In the Brunetti decision, The Federal Circuit had to first determine the scope of the Supreme Court’s decision in Matal v. Tam. The panel found that the decision in Tam did not resolve the constitutionality of other parts of Lanham Act § 2(a). It then determined that the ban on immoral or scandalous marks was a content-based restriction on speech. Accordingly, the provision must pass the exacting strict scrutiny standard requiring the government to prove that the restriction furthers a compelling interest and is narrowly tailored. The Court held the statute did not pass this high standard.

In fact, the government didn’t attempt to argue that the statute did not survive strict scrutiny. Instead, the government argued that the ban did not fall within the First Amendment in the first place because trademark registration is either a government subsidy program or a limited public forum. If registration is a government subsidy, the government would have been allowed to place certain conditions on the grant. Similarly, if the trademark register is a limited public forum, the government could permissibly limit the content. The Court rejected both theories. Relying heavily on the reasoning in Tam, the Court held the trademark register is not akin to a government subsidy because the benefits of registration are not analogous to the grant of funds. The Court also reasoned that the register is not a limited public forum because it is not connected to any government-owned property.

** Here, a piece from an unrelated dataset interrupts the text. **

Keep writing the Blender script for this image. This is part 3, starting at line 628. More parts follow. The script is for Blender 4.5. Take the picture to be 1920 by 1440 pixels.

Going forward, this decision by the Federal Circuit will be binding precedent on the PTO. A trademark examiner will no longer be able to refuse to register a mark based on scandalous or immoral content. Of course, the PTO still can refuse to register marks that are merely descriptive or likely to cause confusion with another mark when used in connection with the goods of the applicant.